3- Davacı işçi sözleşmenin süresinden önce feshine bağlı olarak cezai şart isteğinde bulunmuş, mahkemece tek taraflı cezai şartın geçersiz olduğu ve sözleşmenin belirsiz süreli olduğu gerekçesi ile bu yöndeki talebin reddine karar verilmiştir.

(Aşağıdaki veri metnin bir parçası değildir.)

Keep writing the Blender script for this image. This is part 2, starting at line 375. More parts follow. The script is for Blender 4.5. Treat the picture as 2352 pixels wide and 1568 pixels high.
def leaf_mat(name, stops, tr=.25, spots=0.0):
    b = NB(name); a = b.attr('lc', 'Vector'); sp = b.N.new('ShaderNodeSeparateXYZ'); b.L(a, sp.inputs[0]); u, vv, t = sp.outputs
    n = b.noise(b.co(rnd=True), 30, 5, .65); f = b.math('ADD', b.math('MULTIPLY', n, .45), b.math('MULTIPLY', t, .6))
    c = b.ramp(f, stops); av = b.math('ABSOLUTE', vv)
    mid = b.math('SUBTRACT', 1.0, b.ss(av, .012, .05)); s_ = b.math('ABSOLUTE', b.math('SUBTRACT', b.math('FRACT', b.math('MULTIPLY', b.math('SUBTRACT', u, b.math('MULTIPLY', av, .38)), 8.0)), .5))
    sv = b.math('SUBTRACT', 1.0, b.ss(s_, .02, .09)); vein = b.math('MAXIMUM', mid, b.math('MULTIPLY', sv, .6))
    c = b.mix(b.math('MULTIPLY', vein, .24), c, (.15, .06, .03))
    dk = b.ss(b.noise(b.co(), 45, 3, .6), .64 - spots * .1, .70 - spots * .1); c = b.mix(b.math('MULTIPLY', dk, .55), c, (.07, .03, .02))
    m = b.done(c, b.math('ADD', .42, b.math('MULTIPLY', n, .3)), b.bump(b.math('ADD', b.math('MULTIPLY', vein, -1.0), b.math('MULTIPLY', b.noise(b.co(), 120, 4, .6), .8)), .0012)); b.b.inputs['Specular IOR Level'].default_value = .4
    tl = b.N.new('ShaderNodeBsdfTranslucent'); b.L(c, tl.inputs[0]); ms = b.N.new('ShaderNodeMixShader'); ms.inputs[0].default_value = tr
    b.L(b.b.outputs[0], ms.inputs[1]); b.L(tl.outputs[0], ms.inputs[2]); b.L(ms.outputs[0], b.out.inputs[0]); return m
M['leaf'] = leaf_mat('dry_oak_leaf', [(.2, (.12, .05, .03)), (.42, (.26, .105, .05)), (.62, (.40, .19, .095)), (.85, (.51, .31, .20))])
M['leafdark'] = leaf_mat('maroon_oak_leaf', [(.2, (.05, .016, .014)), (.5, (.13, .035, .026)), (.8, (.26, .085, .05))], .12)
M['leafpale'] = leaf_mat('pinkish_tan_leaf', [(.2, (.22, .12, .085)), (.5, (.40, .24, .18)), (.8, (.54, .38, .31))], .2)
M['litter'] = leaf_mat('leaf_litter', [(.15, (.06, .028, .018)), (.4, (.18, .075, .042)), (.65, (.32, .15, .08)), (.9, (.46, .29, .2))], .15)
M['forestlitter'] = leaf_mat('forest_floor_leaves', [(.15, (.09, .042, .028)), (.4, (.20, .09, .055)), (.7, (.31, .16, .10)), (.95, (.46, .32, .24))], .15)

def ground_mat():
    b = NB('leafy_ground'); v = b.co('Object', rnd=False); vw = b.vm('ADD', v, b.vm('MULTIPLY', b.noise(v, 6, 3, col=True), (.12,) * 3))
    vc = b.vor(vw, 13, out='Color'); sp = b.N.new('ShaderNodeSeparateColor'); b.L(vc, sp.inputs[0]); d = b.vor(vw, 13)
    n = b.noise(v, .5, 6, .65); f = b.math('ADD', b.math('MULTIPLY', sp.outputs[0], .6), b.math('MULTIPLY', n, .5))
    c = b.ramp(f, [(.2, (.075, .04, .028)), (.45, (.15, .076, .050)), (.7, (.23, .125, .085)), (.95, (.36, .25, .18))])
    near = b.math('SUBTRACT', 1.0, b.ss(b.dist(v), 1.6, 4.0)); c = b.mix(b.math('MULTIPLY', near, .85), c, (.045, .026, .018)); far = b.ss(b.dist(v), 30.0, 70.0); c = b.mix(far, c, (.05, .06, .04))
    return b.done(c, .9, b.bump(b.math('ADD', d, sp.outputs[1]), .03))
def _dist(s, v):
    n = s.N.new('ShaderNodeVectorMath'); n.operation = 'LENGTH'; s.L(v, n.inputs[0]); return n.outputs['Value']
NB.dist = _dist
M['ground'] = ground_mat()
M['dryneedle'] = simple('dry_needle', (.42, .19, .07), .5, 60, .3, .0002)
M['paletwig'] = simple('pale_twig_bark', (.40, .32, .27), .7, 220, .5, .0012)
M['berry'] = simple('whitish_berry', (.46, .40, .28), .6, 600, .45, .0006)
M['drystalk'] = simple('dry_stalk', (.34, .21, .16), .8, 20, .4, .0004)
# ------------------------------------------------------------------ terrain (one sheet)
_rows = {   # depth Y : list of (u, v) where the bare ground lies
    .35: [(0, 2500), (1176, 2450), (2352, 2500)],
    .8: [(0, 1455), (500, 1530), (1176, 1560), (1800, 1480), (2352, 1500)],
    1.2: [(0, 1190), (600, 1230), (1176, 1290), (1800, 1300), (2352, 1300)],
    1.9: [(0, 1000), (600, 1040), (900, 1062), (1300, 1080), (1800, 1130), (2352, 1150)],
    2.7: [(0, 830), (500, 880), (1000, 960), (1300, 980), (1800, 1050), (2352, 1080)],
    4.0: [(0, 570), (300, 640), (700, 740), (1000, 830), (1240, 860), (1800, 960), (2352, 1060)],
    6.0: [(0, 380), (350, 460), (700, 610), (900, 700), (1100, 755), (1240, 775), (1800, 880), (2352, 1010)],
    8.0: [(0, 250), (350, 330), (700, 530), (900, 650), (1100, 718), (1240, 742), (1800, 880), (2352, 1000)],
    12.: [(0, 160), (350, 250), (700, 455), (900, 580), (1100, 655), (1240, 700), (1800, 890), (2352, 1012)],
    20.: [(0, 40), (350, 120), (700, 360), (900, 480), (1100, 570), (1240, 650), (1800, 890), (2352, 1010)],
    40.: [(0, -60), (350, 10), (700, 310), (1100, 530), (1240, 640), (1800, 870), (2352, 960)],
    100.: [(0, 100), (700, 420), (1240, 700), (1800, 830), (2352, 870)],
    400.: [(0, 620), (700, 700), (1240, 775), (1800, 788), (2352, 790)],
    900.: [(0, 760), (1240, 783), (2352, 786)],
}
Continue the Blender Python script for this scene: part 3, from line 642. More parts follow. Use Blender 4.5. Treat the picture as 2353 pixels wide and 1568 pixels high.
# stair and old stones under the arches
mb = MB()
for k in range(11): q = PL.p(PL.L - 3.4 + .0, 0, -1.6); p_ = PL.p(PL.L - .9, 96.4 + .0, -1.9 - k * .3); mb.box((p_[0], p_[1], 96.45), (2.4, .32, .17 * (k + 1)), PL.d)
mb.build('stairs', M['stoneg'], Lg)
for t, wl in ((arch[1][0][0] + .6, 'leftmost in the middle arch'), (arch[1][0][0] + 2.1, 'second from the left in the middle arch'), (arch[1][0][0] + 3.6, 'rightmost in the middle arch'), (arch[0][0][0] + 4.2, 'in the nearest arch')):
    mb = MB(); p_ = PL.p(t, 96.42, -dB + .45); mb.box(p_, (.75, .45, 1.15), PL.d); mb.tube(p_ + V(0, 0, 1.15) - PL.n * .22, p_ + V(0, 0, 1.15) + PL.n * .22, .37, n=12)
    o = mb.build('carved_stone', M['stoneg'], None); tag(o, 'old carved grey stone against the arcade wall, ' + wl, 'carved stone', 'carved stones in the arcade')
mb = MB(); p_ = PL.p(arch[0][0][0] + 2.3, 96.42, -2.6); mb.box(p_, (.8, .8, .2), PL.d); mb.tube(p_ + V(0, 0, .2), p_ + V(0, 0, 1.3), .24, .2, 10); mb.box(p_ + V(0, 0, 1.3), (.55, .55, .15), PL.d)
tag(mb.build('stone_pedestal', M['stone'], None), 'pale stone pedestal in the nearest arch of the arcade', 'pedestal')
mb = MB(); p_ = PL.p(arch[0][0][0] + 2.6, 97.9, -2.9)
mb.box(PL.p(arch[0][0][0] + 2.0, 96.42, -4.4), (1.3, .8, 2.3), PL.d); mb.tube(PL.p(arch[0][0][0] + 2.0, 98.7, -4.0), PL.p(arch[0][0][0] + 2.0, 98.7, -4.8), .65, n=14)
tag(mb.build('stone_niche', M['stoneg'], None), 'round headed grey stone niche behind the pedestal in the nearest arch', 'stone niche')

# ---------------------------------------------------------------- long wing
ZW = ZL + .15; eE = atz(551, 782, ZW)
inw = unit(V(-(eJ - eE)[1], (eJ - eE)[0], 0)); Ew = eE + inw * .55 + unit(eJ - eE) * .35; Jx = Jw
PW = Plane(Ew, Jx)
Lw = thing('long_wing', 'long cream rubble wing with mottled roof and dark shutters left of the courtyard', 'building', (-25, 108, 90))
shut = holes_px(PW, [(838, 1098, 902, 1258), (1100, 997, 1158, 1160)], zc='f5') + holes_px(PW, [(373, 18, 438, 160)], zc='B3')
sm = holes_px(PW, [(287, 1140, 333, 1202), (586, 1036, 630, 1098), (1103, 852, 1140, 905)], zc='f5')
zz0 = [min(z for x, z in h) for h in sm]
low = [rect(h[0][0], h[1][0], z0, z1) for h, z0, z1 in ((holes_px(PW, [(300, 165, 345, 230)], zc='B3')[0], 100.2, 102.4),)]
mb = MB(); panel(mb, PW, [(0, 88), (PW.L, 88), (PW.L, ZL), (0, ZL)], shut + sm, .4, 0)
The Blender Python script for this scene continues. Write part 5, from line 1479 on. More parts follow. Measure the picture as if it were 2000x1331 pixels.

Davacı işçi ile davalı site yöneticisi arasında imzalanan iş sözleşmesinin 3 yıl süreli olduğu belirtilmiş ve süre dolmadan işveren tarafından iş sözleşmesinin feshi halinde kalan süre ücretlerinin işçiye cezai şart olarak ödeneceği kurala bağlanmıştır. Sözleşmedeki cezai şart kuralı tek taraflı ise de işçi aleyhine olmayıp işçi yararınadır. Böyle olunca Türk Borçlar Kanunu'nun 420. maddesi uyarınca cezai şartın geçersiz olduğundan söz edilemez. Öte yandan sözleşmenin objektif neden içermemesi nedeni ile belirli süreli olarak değerlendirilmesi mümkün değil ise de Dairemizin uygulamaları gibi Yargıtay İçtihatları Birleştirme Genel Kurulu'nun 08.03.2019 tarihli 2017/10 esas 2019/1 karar sayılı kararı uyarınca objektif neden olmasa da sözleşmede çalışma süresi kararlaştırılması durumunda süresinden önce feshe dayalı olarak konulan cezai şartın geçerli olduğu kabul edilmiş olmakla, mahkemece cezai şartla ilgili değerlendirme yapılarak indirim hususu da düşünülerek bir karar verilmek üzere hükmün bozulması gerekmiştir.
G) SONUÇ:
Temyiz olunan kararın, yukarıda yazılı sebeplerden dolayı BOZULMASINA, peşin alınan temyiz harcının istek halinde ilgiliye iadesine, 01/07/2020 tarihinde oybirliğiyle karar verildi.